Boquete is in the northern part of the country, closer to Costa Rica then Colombia.  I hoped to come here post-urban adventure to finish this vacation with utter relaxation: sipping local “the world’s best” coffee, hiking to waterfalls on the volcano on which my room is perched, and snapping sloths in their natural habitat, while pleased, I think about how gross and cool it is that they’re slow enough to grow an entire ecosystem in their fur.

I am just so gosh darn lucky to have gotten here alive.

Within a moment in the cab, I realized that something was amiss.  We wove down the road like the thread on a seamstress’s deadline, and my driver- Josef- kept groping for something while muttering anxiously en Espanol.  “Up,” he demanded, and I eventually understood to hoist my butt as he groped at the seat underneath me, emerging worryingly with keys and an expression of true satisfaction.
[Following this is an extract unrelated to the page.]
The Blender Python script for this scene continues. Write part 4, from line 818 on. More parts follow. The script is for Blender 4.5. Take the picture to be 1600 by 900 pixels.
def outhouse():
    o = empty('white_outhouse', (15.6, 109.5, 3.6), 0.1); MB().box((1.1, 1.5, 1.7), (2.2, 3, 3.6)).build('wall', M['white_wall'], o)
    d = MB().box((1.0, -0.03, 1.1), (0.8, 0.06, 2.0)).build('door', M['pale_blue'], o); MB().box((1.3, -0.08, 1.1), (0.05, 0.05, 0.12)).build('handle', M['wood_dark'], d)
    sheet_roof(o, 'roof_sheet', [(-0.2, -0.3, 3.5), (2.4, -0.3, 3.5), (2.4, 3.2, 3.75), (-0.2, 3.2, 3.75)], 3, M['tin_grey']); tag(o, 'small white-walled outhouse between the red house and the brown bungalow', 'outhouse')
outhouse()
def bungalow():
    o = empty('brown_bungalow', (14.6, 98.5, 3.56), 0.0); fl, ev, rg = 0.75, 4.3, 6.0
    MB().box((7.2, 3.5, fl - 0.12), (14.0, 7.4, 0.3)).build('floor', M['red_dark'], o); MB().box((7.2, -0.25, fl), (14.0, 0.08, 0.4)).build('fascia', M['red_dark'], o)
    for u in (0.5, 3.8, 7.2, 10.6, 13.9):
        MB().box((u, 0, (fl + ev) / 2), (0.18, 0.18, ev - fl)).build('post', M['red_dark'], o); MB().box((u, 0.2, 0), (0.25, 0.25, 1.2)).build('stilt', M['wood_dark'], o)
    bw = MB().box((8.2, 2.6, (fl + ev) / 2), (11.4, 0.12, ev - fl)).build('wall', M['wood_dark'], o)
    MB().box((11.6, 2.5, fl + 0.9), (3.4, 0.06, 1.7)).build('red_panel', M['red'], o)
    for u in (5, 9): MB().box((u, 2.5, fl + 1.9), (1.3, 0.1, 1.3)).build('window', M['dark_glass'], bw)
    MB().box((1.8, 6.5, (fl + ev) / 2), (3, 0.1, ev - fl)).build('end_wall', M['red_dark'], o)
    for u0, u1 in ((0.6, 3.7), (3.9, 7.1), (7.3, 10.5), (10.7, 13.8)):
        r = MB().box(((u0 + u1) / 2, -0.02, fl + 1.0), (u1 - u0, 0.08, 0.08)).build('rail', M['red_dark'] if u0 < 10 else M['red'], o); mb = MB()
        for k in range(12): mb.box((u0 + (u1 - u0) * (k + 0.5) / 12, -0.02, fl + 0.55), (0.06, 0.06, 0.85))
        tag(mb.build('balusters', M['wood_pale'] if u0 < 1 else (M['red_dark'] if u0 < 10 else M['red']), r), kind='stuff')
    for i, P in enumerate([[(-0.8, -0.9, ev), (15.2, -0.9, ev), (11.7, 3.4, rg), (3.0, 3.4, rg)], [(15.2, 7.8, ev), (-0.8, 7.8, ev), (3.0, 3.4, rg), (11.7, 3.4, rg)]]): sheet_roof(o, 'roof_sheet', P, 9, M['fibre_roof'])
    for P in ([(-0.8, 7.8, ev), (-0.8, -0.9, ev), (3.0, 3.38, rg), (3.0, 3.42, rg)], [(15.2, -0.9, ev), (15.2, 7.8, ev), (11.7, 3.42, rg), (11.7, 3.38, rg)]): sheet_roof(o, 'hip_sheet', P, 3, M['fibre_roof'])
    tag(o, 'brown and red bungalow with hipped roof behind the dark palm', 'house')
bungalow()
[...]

We stopped at a gas station and inexplicably switched from a yellow cab to an unmarked SUV.  Josef grinned at my puzzled face, then rev’d the engine through a blast of rap music that assaulted at full volume.  As my shell-shocked brain retreated, he tossed the beer cans into the back and took off, with me in the front clenching every muscle in my body as I noticed the tv set in the dashboard flashed some skin in a thong and then the accompanying soft core pornography.

“You like?” asked Josef.

I just stuttered.  Grunted.  Remembered all the prayers of my youth.  As it turns out, I was not the quick-thinking survivalist when the internal warning bell screeched in time with the hybrid Spanish gangster beats.

On the road, we blew through alto signs like red meant “go” and octagonal meant “faster” and my puppet self jerked at every makeshift, hairpin turn.  The music became a reasonable volume of rhythmic “f” and “n” words, and as I thought of it as Tupac with Tourette’s, I pondered my options.

Ask him to stop, that I’d reached my destination?  There were no streetlights on this rural road: no.

Bail bravely from the bucket seat with a pavement-softening power roll?  All of AC/DC’s thunder struck and the heavens gushed through their opening.

So much for prayer and plan b.

Sooner than anticipated- Josef lurched maniacally at 125 in opposition to the speed limit’s 80- we arrived at the aptly named Haven.  There, he became gentle and shyly offered me his phone number.

I dully checked in, and on each of my trembling body parts.

And in bed I intend to stay until I recover.